Week 5/2024

On Wednesday, De Cinema welcomes Mohanad Yaqubi for the screening of R 21 aka Restoring Solidarity (2022), a film that takes a collection of 16 mm films on the Palestinian struggle by militant filmmakers from various countries as its starting point. Dubbed in Japanese to be shown to a Japanese audience, the films highlight the internationalist scope of militant filmmaking in the period 1960-1980. Made up in an array of styles, formats and languages, Yaqubi draws on this material for a film that can be seen as a possible epilogue. He shows how two very different peoples can connect through images, but he also proposes to contemplate the narrative of the Japanese solidarity movement with Palestine during a transformative political period.

CINEMATEK is screening Michael Haneke’s debut feature, Der siebente Kontinent (1989), on Friday. The first part of his ‘Glaciation Trilogy’ – together with Benny’s Video (1992) and 71 Fragments of a Chronology of Chance (1994) – tells the story of an Austrian family, caught up in their daily routine, planning to move to Australia. Behind their apparent calm existence, however, they are planning something sinister. “The film is the story of the price of conformity,” Haneke said. “[The family] destroys the things that have destroyed them in the same painful way that they created this universe that now smothers them. This is the real tragedy because all the destruction that they provoke is not a deliberate act. It cannot liberate them… It’s not a revolutionary film, it’s a bitter film.”
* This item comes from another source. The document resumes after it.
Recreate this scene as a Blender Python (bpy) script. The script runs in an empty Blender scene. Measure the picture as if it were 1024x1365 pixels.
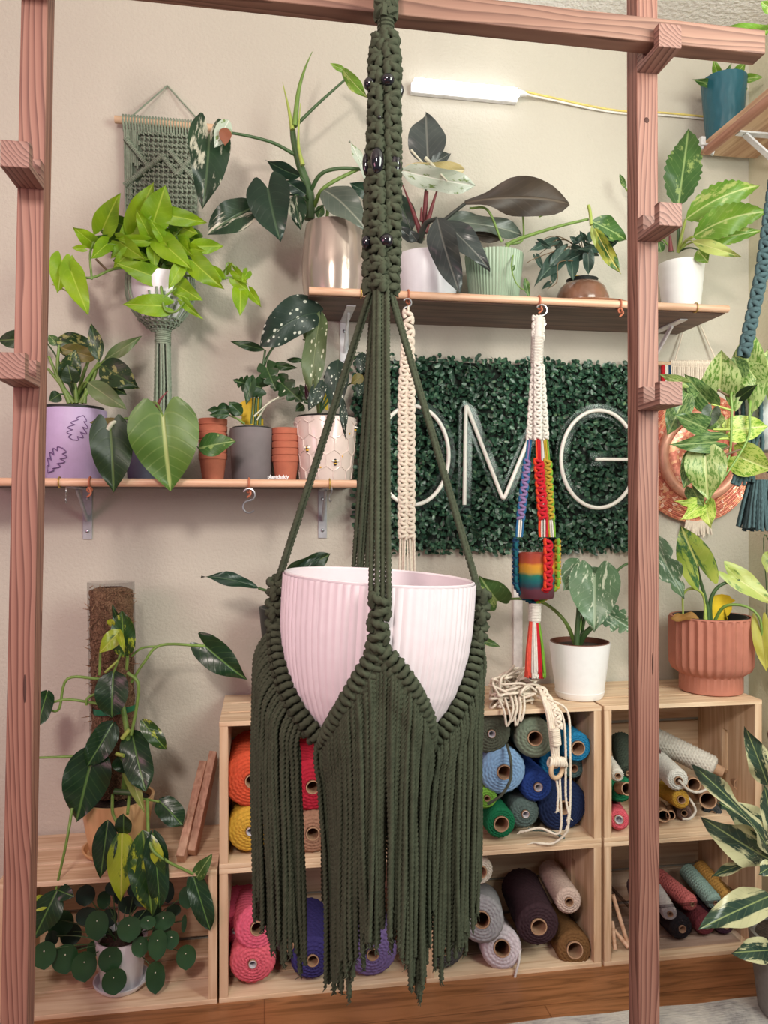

Also on Friday, there’s a focus on the production and distribution company General Films at Cinema Nova. The team of Nova retrieved thousands of film reels from the cellars of General Films, which was founded in the 1960s by Jean Querut and later taken over by his son Pierre Querut. A Belgian equivalent of France’s Eurociné, it also co-produced films by Jean Rollin and Jess Franco. Nova looks back at General Films’ history in the company of Pierre Querut’s  younger brother, Jean Querut, artists Katleen Vermeir and Ronny Heiremans, who made two videos about Pierre for an installation in 2004, and the historian of film techniques Jean-Pierre Verscheure, who was introduced to General’s small family business as a teenager.